By degrees, also, the relations of colonial churches to the archbishop of Canterbury have changed. Until 1855 no colonial bishop was consecrated outside the British Isles, the first instance being Dr. MacDougall of Labuan, consecrated in India under a commission from the archbishop of Canterbury; and until 1874 it was held to be unlawful for a bishop to be consecrated in England without taking the suffragan's oath of due obedience. This necessity was removed by the Colonial Clergy Act of 1874, which permits the archbishop at his discretion to dispense with the oath.

But the most complete autonomy does not involve isolation. The churches are in full communion with one another, and act together in many ways; missionary jurisdictions and dioceses are mapped out by common arrangement, and even transferred if it seems advisable; e.g. the diocese Honolulu (Hawaii), previously under the jurisdiction of the archbishop of Canterbury, was transferred in 1900 to the Episcopal Church in the United States on account of political changes.

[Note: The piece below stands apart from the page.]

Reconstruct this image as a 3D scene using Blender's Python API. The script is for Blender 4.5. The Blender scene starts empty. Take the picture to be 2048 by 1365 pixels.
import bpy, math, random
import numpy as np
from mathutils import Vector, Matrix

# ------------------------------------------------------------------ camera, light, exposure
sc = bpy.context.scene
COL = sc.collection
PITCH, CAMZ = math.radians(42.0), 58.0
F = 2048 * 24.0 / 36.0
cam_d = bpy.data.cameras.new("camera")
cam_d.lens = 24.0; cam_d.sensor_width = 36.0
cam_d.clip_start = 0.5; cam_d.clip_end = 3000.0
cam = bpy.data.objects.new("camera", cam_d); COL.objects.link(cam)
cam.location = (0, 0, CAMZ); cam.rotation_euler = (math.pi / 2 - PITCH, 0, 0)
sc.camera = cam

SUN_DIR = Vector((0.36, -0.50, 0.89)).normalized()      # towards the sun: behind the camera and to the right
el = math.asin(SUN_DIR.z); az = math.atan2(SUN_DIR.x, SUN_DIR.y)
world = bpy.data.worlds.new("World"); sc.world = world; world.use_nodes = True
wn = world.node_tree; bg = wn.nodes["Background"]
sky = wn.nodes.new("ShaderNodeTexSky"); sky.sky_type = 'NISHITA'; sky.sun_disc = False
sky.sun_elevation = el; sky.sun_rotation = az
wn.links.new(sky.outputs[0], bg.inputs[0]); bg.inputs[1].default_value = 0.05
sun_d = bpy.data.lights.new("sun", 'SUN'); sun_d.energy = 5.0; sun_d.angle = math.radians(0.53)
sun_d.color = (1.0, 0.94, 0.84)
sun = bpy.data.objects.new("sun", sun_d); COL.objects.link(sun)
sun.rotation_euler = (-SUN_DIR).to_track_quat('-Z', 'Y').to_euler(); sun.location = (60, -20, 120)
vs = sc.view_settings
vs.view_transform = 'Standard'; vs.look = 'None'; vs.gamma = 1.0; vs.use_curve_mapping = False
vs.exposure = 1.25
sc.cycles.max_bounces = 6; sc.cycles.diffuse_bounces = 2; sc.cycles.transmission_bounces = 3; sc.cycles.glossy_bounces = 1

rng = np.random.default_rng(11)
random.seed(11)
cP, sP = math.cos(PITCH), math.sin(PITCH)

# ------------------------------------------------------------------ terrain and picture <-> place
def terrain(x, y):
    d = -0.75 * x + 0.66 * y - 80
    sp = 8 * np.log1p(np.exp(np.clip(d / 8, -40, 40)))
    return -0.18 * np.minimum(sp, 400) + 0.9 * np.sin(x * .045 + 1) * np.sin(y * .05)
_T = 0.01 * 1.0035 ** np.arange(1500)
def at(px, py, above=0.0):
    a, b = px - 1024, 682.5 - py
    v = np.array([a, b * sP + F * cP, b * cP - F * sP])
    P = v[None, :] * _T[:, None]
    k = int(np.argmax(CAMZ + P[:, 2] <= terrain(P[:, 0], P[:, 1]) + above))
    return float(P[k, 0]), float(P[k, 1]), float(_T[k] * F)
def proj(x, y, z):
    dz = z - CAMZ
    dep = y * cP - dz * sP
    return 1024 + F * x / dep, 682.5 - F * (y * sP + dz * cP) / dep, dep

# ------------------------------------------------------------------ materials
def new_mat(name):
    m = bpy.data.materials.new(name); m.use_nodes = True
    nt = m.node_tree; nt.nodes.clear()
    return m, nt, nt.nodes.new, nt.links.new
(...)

Though the see of Canterbury claims no primacy over the Anglican communion analogous to that exercised over the Roman Church by the popes, it is regarded with a strong affection and deference, which shows itself by frequent consultation and interchange of greetings. There is also a strong common life emphasized by common action.

[edit] Pan-Anglican Congress

The conference of Anglican bishops from all parts of the world, instituted by Archbishop Longley in 1867, and known as the Lambeth Conferences, though even for the Anglican communion they have not the authority of an ecumenical synod, and their decisions are rather of the nature of counsels than commands, have done much to promote the harmony and co-operation of the various branches of the Church. An even more imposing manifestation of this common life was given by the great pan-Anglican congress held in London between the 12th and 24th of June 1908, which preceded the Lambeth conference opened on the 5th of July. The idea of this originated with Bishop Montgomery, secretary to the Society for the Propagation of the Gospel, and was endorsed by a resolution of the United Boards of Mission in 1903. As the result of negotiations and preparations extending over five years, 250 bishops, together with delegates, clerical and lay, from every diocese in the Anglican communion, met in London, the opening service of intercession being held in Westminster Abbey. In its general character, the meeting was but a Church congress on an enlarged scale, and the subjects discussed, e.g.. the attitude of churchmen towards the question of the marriage laws or that of socialism, followed much the same lines. The congress, of course, had no power to decide or to legislate for the Church, its main value being in drawing its scattered members closer together, in bringing the newer and more isolated branches into consciousness of their contact with the parent stem, and in opening the eyes of the Church of England to the point of view and the peculiar problems of the daughter-churches.